---- ENTRIES PROVIDED
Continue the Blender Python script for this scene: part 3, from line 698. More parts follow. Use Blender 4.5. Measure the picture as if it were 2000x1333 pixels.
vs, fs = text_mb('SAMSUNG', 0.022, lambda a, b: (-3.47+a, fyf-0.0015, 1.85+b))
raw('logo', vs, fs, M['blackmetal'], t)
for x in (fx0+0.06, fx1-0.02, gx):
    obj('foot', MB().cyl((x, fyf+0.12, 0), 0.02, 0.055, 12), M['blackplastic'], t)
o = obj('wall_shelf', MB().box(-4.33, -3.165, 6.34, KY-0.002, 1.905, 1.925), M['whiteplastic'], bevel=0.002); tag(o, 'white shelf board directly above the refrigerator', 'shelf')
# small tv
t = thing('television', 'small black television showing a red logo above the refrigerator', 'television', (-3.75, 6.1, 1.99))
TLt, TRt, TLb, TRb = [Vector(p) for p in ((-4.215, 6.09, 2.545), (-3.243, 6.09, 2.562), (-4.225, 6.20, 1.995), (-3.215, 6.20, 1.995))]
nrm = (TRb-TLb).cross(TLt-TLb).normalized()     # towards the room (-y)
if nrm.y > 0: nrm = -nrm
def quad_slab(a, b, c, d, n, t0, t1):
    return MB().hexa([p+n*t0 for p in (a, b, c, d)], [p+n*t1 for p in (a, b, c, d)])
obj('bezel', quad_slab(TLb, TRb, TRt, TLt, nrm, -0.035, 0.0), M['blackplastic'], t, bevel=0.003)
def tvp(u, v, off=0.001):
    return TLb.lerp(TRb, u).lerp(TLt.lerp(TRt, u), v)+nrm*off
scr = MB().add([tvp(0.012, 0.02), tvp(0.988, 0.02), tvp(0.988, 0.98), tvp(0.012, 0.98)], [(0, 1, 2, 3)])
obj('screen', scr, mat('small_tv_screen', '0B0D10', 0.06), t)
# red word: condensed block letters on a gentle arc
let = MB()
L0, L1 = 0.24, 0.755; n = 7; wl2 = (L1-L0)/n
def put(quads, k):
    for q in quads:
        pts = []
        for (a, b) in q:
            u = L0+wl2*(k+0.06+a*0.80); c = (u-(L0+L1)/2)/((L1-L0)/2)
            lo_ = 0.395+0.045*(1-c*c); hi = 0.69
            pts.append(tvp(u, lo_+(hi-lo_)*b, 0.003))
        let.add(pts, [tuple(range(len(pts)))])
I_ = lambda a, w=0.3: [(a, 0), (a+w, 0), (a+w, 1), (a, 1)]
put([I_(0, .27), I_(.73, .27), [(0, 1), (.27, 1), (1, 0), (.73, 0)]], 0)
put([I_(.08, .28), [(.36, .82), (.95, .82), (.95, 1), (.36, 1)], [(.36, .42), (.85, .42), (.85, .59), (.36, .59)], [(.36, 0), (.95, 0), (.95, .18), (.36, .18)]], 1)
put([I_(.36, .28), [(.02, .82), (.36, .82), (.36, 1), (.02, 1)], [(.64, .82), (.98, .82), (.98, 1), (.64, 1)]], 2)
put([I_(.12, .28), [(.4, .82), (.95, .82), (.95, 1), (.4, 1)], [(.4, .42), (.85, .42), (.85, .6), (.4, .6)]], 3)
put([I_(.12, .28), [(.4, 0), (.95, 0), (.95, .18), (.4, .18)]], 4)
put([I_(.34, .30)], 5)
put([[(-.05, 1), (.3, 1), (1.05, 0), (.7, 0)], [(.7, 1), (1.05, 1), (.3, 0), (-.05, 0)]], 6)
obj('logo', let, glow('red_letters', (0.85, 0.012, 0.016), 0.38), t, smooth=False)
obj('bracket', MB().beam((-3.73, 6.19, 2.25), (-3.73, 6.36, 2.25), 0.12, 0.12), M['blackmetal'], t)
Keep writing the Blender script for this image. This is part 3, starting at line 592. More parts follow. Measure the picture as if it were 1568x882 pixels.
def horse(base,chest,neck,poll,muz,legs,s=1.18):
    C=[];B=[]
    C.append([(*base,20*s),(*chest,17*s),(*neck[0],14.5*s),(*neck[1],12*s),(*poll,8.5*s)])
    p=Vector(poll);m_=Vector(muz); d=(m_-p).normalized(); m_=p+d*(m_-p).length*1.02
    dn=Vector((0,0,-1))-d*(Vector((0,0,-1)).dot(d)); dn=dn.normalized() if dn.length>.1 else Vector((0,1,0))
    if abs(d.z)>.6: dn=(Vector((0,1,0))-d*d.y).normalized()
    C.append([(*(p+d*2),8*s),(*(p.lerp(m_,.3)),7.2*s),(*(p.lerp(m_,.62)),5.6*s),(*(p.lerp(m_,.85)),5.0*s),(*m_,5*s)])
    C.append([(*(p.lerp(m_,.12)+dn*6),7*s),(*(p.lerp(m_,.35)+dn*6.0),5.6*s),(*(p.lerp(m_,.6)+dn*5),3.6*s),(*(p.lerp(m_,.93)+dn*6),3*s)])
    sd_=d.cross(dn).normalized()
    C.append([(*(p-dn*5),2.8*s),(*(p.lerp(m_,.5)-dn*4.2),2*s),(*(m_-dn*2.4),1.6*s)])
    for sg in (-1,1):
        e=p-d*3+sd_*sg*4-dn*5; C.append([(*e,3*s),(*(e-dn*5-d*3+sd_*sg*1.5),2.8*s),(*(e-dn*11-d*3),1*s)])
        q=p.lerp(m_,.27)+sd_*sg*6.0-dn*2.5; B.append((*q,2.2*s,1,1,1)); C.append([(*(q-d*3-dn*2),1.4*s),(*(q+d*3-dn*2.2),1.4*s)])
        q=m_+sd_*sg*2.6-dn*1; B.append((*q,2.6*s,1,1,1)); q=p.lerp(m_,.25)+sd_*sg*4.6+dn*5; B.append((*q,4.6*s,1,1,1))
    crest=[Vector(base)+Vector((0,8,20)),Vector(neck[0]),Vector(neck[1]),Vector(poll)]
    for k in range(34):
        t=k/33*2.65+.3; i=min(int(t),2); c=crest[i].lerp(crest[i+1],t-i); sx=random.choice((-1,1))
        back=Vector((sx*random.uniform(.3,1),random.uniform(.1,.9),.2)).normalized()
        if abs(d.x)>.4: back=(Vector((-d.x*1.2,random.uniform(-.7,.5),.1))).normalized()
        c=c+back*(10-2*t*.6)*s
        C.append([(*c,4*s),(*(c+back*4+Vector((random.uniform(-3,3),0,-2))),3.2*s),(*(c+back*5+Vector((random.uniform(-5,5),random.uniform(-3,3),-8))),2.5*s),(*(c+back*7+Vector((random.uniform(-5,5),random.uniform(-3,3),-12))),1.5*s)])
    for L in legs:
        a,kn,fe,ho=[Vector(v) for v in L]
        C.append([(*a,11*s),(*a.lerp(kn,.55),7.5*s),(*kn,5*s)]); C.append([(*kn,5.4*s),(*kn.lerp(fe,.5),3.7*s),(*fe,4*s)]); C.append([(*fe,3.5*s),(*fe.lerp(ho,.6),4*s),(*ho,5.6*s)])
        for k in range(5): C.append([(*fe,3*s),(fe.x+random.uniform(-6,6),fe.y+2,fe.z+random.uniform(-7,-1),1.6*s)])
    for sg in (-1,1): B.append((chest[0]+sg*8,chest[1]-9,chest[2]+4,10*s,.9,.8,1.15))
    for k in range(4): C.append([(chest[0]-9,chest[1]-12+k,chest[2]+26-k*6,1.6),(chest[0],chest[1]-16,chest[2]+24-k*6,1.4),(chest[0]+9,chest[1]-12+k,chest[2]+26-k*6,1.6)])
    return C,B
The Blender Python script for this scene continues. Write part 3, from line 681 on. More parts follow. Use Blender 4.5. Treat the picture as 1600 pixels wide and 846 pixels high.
--------
■ **WORK REQUIRED**: Repeat every record, exactly as written.

■ **RESULT BELOW**:
Continue the Blender Python script for this scene: part 3, from line 698. More parts follow. Use Blender 4.5. Measure the picture as if it were 2000x1333 pixels.
vs, fs = text_mb('SAMSUNG', 0.022, lambda a, b: (-3.47+a, fyf-0.0015, 1.85+b))
raw('logo', vs, fs, M['blackmetal'], t)
for x in (fx0+0.06, fx1-0.02, gx):
    obj('foot', MB().cyl((x, fyf+0.12, 0), 0.02, 0.055, 12), M['blackplastic'], t)
o = obj('wall_shelf', MB().box(-4.33, -3.165, 6.34, KY-0.002, 1.905, 1.925), M['whiteplastic'], bevel=0.002); tag(o, 'white shelf board directly above the refrigerator', 'shelf')
# small tv
t = thing('television', 'small black television showing a red logo above the refrigerator', 'television', (-3.75, 6.1, 1.99))
TLt, TRt, TLb, TRb = [Vector(p) for p in ((-4.215, 6.09, 2.545), (-3.243, 6.09, 2.562), (-4.225, 6.20, 1.995), (-3.215, 6.20, 1.995))]
nrm = (TRb-TLb).cross(TLt-TLb).normalized()     # towards the room (-y)
if nrm.y > 0: nrm = -nrm
def quad_slab(a, b, c, d, n, t0, t1):
    return MB().hexa([p+n*t0 for p in (a, b, c, d)], [p+n*t1 for p in (a, b, c, d)])
obj('bezel', quad_slab(TLb, TRb, TRt, TLt, nrm, -0.035, 0.0), M['blackplastic'], t, bevel=0.003)
def tvp(u, v, off=0.001):
    return TLb.lerp(TRb, u).lerp(TLt.lerp(TRt, u), v)+nrm*off
scr = MB().add([tvp(0.012, 0.02), tvp(0.988, 0.02), tvp(0.988, 0.98), tvp(0.012, 0.98)], [(0, 1, 2, 3)])
obj('screen', scr, mat('small_tv_screen', '0B0D10', 0.06), t)
# red word: condensed block letters on a gentle arc
let = MB()
L0, L1 = 0.24, 0.755; n = 7; wl2 = (L1-L0)/n
def put(quads, k):
    for q in quads:
        pts = []
        for (a, b) in q:
            u = L0+wl2*(k+0.06+a*0.80); c = (u-(L0+L1)/2)/((L1-L0)/2)
            lo_ = 0.395+0.045*(1-c*c); hi = 0.69
            pts.append(tvp(u, lo_+(hi-lo_)*b, 0.003))
        let.add(pts, [tuple(range(len(pts)))])
I_ = lambda a, w=0.3: [(a, 0), (a+w, 0), (a+w, 1), (a, 1)]
put([I_(0, .27), I_(.73, .27), [(0, 1), (.27, 1), (1, 0), (.73, 0)]], 0)
put([I_(.08, .28), [(.36, .82), (.95, .82), (.95, 1), (.36, 1)], [(.36, .42), (.85, .42), (.85, .59), (.36, .59)], [(.36, 0), (.95, 0), (.95, .18), (.36, .18)]], 1)
put([I_(.36, .28), [(.02, .82), (.36, .82), (.36, 1), (.02, 1)], [(.64, .82), (.98, .82), (.98, 1), (.64, 1)]], 2)
put([I_(.12, .28), [(.4, .82), (.95, .82), (.95, 1), (.4, 1)], [(.4, .42), (.85, .42), (.85, .6), (.4, .6)]], 3)
put([I_(.12, .28), [(.4, 0), (.95, 0), (.95, .18), (.4, .18)]], 4)
put([I_(.34, .30)], 5)
put([[(-.05, 1), (.3, 1), (1.05, 0), (.7, 0)], [(.7, 1), (1.05, 1), (.3, 0), (-.05, 0)]], 6)
obj('logo', let, glow('red_letters', (0.85, 0.012, 0.016), 0.38), t, smooth=False)
obj('bracket', MB().beam((-3.73, 6.19, 2.25), (-3.73, 6.36, 2.25), 0.12, 0.12), M['blackmetal'], t)
Keep writing the Blender script for this image. This is part 3, starting at line 592. More parts follow. Measure the picture as if it were 1568x882 pixels.
def horse(base,chest,neck,poll,muz,legs,s=1.18):
    C=[];B=[]
    C.append([(*base,20*s),(*chest,17*s),(*neck[0],14.5*s),(*neck[1],12*s),(*poll,8.5*s)])
    p=Vector(poll);m_=Vector(muz); d=(m_-p).normalized(); m_=p+d*(m_-p).length*1.02
    dn=Vector((0,0,-1))-d*(Vector((0,0,-1)).dot(d)); dn=dn.normalized() if dn.length>.1 else Vector((0,1,0))
    if abs(d.z)>.6: dn=(Vector((0,1,0))-d*d.y).normalized()
    C.append([(*(p+d*2),8*s),(*(p.lerp(m_,.3)),7.2*s),(*(p.lerp(m_,.62)),5.6*s),(*(p.lerp(m_,.85)),5.0*s),(*m_,5*s)])
    C.append([(*(p.lerp(m_,.12)+dn*6),7*s),(*(p.lerp(m_,.35)+dn*6.0),5.6*s),(*(p.lerp(m_,.6)+dn*5),3.6*s),(*(p.lerp(m_,.93)+dn*6),3*s)])
    sd_=d.cross(dn).normalized()
    C.append([(*(p-dn*5),2.8*s),(*(p.lerp(m_,.5)-dn*4.2),2*s),(*(m_-dn*2.4),1.6*s)])
    for sg in (-1,1):
        e=p-d*3+sd_*sg*4-dn*5; C.append([(*e,3*s),(*(e-dn*5-d*3+sd_*sg*1.5),2.8*s),(*(e-dn*11-d*3),1*s)])
        q=p.lerp(m_,.27)+sd_*sg*6.0-dn*2.5; B.append((*q,2.2*s,1,1,1)); C.append([(*(q-d*3-dn*2),1.4*s),(*(q+d*3-dn*2.2),1.4*s)])
        q=m_+sd_*sg*2.6-dn*1; B.append((*q,2.6*s,1,1,1)); q=p.lerp(m_,.25)+sd_*sg*4.6+dn*5; B.append((*q,4.6*s,1,1,1))
    crest=[Vector(base)+Vector((0,8,20)),Vector(neck[0]),Vector(neck[1]),Vector(poll)]
    for k in range(34):
        t=k/33*2.65+.3; i=min(int(t),2); c=crest[i].lerp(crest[i+1],t-i); sx=random.choice((-1,1))
        back=Vector((sx*random.uniform(.3,1),random.uniform(.1,.9),.2)).normalized()
        if abs(d.x)>.4: back=(Vector((-d.x*1.2,random.uniform(-.7,.5),.1))).normalized()
        c=c+back*(10-2*t*.6)*s
        C.append([(*c,4*s),(*(c+back*4+Vector((random.uniform(-3,3),0,-2))),3.2*s),(*(c+back*5+Vector((random.uniform(-5,5),random.uniform(-3,3),-8))),2.5*s),(*(c+back*7+Vector((random.uniform(-5,5),random.uniform(-3,3),-12))),1.5*s)])
    for L in legs:
        a,kn,fe,ho=[Vector(v) for v in L]
        C.append([(*a,11*s),(*a.lerp(kn,.55),7.5*s),(*kn,5*s)]); C.append([(*kn,5.4*s),(*kn.lerp(fe,.5),3.7*s),(*fe,4*s)]); C.append([(*fe,3.5*s),(*fe.lerp(ho,.6),4*s),(*ho,5.6*s)])
        for k in range(5): C.append([(*fe,3*s),(fe.x+random.uniform(-6,6),fe.y+2,fe.z+random.uniform(-7,-1),1.6*s)])
    for sg in (-1,1): B.append((chest[0]+sg*8,chest[1]-9,chest[2]+4,10*s,.9,.8,1.15))
    for k in range(4): C.append([(chest[0]-9,chest[1]-12+k,chest[2]+26-k*6,1.6),(chest[0],chest[1]-16,chest[2]+24-k*6,1.4),(chest[0]+9,chest[1]-12+k,chest[2]+26-k*6,1.6)])
    return C,B
The Blender Python script for this scene continues. Write part 3, from line 681 on. More parts follow. Use Blender 4.5. Treat the picture as 1600 pixels wide and 846 pixels high.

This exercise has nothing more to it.